Find the constant $c$ in the equation $$\max_{a\le n/2}\frac{C_n^a}{\sum_{k=0}^{\lfloor{a/3}\rfloor}C_n^k}=(c+o(1))^n.$$
I've tried to use this asymptotics $$C_n^k \sim \frac{n^m}{m!} \sim e^{m\ln n - \ln m!} \sim e^{m \ln n - m\ln m (1 + o(1))}$$
I've got: $$\max_{a\le n/2}\frac{C_n^a}{\sum_{k=0}^{\lfloor{a/3}\rfloor}C_n^k}=\max_{a\le n/2}\frac{e^{a\ln n - a \ln a(1+o(1))}}{\sum_{k=0}^{\lfloor{a/3}\rfloor}e^{k\ln n - k\ln k(1+o(1))}} = \max_{a\le n/2} e^{a\ln n - a \ln a(1+o(1)) - \sum_{k=0}^{\lfloor{a/3}\rfloor}(k\ln n - k\ln k(1+o(1)))} $$
Now I need to find maximum of function $$f(n, a) = a\ln n - a \ln a(1+o(1)) - \sum_{k=0}^{\lfloor{a/3}\rfloor}(k\ln n - k\ln k(1+o(1))) , a \le \frac{n}{2}$$
Please, help me to analyse this function. Or may be I should use another asymptotcs to simplify this equaition?
Since this is a homework, I'll give a sketch of the proof.

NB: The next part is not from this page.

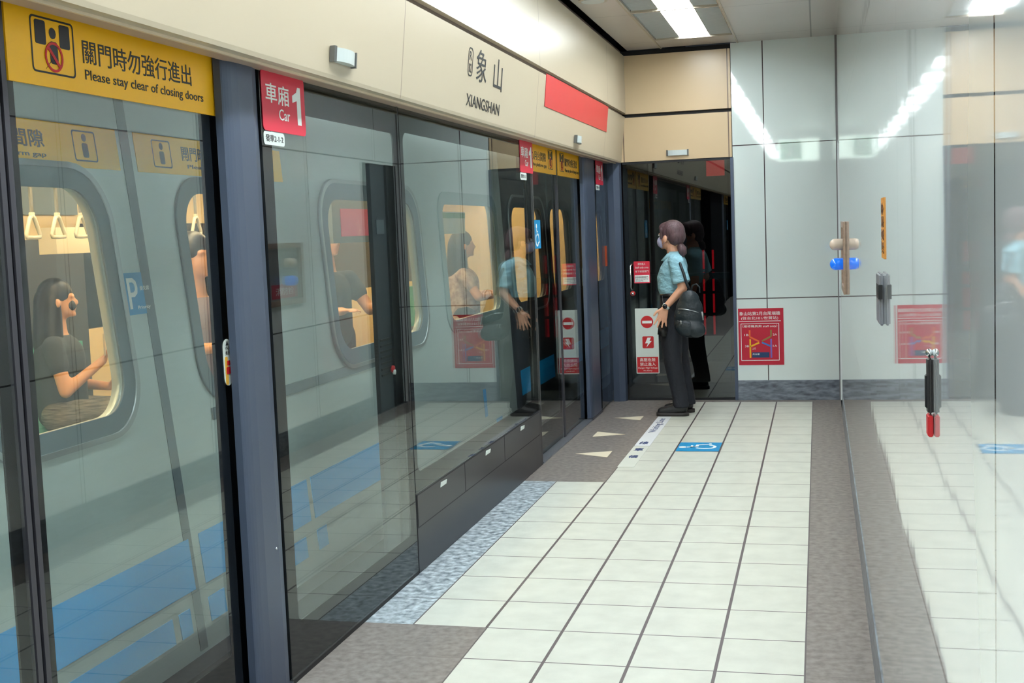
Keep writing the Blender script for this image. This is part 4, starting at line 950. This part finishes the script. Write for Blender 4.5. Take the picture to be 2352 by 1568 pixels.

Since $C_n^p\leq\sum\limits_{k=0}^{p} C_n^k\leq (p+1) C_n^p$ for any $0\leq p\leq n$, then $$ \sum\limits_{k=0}^{p} C_n^k=C_n^p f(p) $$ for some function $f$ such that $1\leq f(p)\leq 1+p$. Since $f=(1+o(1))^n$ and we want to get the final asymptotics of the form $(c+o(1))^n$, then it is out of our interest. Thus we need to find asymptotics of $$ \max_{0\leq a\leq n/2} \frac{C_n^a}{C_n^{a/3}}=\max_{0\leq\lambda\leq1/2}\frac{C_n^{[n\lambda]}}{C_n^{[n\lambda/3]}} $$ As you already should know $$ C_n^{[n\lambda]}=(e^{H(\lambda)}+o(1))^n $$ for $H(\lambda)=-\lambda\ln (\lambda)-(1-\lambda)\ln(1-\lambda)$, then it is enough to maximize on $[0,1/2]$ the function $H(\lambda)-H(\lambda/3)$. The maximum is attained for $\lambda=1/3$ and equals to $\ln(4/3)$. So the desired asymptotics is $$ \max_{0\leq a\leq n/2}\frac{C_n^a}{\sum\nolimits_{k=0}^{[a/3]}C_n^k} =(e^{\ln(4/3)}+o(1))^n =(4/3+o(1))^n $$